Allerdings ist dies nicht der einzige Indikator für die Inflationserwartungen, der von den Entscheidungsträgern der EZB berücksichtigt wird. In der jüngsten Umfrage, die erst vor eineinhalb Wochen veröffentlicht wurde, haben die Experten ihre langfristige Schätzung für die Kerninflation von 2 Prozent auf 2,1 Prozent angehoben. Zudem steigt der von der EZB bevorzugte Finanzmarktindikator für die mittelfristigen Inflationserwartungen, der 5-Jahres-Inflationsswap, weiter an und durchbricht nun historische Höchststände seit Einführung des Euro.
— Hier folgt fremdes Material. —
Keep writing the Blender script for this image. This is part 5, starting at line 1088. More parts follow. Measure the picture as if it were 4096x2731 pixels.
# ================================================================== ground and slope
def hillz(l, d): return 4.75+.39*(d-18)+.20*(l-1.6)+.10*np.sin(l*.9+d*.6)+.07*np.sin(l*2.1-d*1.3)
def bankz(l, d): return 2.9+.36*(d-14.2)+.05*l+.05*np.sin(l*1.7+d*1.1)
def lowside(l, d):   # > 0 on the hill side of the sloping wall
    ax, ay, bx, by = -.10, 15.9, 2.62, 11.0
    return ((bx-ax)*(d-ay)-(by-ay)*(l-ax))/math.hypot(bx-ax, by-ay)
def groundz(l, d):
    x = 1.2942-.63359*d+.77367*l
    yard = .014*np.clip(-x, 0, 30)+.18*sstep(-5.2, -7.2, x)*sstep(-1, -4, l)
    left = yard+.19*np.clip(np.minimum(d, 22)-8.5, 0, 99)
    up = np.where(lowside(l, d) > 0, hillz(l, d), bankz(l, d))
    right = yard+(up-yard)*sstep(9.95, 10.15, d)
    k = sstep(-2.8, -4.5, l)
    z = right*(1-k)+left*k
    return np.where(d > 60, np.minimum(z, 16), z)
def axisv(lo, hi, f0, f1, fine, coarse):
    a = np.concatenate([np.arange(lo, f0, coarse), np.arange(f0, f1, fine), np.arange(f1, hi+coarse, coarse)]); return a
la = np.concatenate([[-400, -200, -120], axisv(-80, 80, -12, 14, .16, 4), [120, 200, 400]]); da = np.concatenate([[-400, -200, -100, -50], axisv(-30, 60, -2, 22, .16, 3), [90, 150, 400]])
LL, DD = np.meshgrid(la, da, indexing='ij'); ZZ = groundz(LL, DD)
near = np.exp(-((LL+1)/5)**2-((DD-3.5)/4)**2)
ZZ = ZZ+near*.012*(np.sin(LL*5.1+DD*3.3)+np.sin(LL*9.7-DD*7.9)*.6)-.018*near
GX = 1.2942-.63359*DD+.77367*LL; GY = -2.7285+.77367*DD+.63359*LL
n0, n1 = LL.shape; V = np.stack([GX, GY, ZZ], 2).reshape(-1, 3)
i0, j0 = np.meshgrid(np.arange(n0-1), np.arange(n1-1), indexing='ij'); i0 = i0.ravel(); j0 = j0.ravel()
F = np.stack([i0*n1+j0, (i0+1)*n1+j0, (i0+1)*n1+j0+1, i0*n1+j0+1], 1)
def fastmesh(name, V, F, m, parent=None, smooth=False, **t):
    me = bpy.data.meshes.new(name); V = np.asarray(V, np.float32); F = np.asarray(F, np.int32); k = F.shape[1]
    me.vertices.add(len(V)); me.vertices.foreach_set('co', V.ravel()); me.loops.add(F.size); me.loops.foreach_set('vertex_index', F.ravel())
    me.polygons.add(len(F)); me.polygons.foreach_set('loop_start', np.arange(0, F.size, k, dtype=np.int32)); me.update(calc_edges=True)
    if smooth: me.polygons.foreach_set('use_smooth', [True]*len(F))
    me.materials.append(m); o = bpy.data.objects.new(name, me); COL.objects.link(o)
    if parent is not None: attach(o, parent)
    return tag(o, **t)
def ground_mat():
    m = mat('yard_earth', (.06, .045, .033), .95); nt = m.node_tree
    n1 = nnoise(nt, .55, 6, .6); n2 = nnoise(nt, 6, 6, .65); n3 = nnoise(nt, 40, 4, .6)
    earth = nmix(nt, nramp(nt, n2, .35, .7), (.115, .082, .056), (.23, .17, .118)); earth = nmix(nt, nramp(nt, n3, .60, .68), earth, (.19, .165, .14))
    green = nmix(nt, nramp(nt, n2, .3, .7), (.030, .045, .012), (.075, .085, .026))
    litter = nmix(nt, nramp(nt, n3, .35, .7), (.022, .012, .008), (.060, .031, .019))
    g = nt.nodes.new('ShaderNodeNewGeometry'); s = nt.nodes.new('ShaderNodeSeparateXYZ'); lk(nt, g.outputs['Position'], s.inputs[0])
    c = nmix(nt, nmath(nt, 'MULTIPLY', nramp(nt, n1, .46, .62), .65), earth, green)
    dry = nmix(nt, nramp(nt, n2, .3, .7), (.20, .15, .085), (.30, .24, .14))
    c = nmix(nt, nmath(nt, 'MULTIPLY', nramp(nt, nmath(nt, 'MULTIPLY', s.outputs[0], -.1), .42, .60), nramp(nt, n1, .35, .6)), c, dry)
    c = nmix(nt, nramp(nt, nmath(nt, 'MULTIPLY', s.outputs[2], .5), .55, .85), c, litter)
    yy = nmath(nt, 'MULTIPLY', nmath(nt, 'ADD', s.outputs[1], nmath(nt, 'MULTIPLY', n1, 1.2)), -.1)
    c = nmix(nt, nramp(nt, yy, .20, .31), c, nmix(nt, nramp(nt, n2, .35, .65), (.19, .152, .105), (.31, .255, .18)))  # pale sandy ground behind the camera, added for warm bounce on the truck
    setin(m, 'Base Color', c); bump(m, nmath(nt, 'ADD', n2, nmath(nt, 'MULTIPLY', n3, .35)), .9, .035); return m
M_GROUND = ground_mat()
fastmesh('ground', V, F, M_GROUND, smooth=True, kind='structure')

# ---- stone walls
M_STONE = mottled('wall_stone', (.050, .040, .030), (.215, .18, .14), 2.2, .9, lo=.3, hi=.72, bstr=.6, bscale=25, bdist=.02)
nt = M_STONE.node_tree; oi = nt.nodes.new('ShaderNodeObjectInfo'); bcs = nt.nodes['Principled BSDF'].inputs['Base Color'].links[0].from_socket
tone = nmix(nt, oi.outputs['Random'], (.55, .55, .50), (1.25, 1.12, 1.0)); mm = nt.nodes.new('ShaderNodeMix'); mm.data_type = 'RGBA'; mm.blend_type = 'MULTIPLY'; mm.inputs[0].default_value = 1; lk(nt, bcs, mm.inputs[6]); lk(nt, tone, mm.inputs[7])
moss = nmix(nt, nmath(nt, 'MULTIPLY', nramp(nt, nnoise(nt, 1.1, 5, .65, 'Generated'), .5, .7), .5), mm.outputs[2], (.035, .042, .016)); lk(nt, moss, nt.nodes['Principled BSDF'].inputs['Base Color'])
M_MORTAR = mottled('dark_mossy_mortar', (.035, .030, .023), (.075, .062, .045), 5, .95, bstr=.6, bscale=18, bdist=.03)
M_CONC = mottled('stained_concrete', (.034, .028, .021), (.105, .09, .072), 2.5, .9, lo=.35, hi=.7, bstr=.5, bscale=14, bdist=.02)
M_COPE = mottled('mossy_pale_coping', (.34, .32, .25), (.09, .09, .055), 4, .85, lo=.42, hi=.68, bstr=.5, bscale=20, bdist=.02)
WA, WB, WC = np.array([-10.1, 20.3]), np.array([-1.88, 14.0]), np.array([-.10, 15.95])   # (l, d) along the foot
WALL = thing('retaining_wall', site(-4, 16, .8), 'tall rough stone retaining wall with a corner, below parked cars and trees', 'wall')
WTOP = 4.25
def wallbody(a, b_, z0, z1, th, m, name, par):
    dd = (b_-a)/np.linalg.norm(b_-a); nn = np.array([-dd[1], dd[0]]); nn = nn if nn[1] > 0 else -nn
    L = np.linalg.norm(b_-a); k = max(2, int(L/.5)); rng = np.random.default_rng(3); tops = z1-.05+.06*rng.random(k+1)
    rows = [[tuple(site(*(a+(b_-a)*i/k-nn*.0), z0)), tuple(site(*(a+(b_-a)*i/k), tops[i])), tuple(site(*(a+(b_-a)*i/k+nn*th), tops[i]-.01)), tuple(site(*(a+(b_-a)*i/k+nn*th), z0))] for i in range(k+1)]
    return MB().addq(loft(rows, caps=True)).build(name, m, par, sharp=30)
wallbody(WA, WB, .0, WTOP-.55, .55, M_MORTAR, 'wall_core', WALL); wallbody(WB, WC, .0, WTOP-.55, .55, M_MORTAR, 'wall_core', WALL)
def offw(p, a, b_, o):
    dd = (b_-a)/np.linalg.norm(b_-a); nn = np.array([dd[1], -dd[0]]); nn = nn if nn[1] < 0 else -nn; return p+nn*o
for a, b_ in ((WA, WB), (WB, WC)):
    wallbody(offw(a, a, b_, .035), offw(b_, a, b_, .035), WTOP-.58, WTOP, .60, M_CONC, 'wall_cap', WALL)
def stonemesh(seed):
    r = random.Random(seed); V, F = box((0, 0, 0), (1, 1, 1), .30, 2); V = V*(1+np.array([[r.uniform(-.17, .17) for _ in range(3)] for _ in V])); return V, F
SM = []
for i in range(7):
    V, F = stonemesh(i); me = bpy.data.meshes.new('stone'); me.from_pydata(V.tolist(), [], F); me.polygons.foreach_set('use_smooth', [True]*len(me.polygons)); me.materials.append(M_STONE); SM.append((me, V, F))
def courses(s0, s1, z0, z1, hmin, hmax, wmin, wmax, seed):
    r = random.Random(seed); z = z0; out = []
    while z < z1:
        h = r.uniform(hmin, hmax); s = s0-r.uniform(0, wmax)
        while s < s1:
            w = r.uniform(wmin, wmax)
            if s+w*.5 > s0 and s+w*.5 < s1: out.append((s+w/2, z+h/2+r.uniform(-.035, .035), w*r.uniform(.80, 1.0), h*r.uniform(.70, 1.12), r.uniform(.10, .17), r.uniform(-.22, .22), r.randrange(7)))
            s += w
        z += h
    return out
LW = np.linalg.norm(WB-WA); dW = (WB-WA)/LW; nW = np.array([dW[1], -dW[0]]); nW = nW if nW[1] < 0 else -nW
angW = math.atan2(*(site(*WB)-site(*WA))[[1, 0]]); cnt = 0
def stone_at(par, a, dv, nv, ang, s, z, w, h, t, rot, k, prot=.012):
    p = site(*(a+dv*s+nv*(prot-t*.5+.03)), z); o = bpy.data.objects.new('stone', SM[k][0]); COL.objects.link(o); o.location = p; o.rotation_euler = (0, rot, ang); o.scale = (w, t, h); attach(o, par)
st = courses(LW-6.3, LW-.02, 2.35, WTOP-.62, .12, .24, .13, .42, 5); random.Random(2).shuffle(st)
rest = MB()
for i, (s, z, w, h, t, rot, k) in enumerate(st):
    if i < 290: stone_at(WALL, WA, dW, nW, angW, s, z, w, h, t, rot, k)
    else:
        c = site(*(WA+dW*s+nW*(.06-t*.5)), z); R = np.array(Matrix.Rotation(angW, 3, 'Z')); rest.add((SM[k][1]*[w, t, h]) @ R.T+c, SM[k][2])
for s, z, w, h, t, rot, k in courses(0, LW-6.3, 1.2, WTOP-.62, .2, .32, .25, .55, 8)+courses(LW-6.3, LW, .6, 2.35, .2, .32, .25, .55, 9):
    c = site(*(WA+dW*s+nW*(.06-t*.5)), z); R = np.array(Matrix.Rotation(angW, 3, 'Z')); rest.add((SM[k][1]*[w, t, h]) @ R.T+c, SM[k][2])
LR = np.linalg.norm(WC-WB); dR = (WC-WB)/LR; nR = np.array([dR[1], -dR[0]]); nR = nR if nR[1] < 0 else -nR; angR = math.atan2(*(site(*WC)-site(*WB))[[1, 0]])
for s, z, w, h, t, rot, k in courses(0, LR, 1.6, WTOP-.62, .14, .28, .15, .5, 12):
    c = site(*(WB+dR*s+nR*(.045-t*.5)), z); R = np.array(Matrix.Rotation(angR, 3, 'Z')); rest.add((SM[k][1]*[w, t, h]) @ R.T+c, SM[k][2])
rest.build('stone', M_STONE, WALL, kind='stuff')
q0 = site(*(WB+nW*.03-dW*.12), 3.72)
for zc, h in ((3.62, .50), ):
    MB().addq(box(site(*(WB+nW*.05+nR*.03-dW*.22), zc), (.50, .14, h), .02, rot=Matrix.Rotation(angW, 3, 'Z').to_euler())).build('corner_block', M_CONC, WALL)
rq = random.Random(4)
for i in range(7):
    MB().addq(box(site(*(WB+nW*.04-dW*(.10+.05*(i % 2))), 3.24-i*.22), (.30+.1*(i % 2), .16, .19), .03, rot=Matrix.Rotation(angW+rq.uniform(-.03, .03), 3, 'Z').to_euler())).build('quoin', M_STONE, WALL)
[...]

Während die Veröffentlichung von heute Morgen die Argumente der „dovishen“ Anhänger für eine Pause im September stützen wird, sprechen die anderen Messgrößen für die Inflationserwartungen stark für eine Anhebung, was den Wunsch der „Falken“ nach einer weiteren Anhebung begünstigt. Die nächsten wichtigen Daten in diesem Monat sind die Veröffentlichung des ausgehandelten Lohnwachstums durch die EZB im Laufe des Augusts und die Inflation für August 2023 am Ende des Monats. Bislang bin ich der Meinung, dass die Anzeichen für eine Zinserhöhung im September im Hinblick auf die Inflationserwartungen, die Widerstandsfähigkeit des Wachstums und die tatsächliche Inflationsstabilität weiterhin für eine Zinserhöhung sprechen.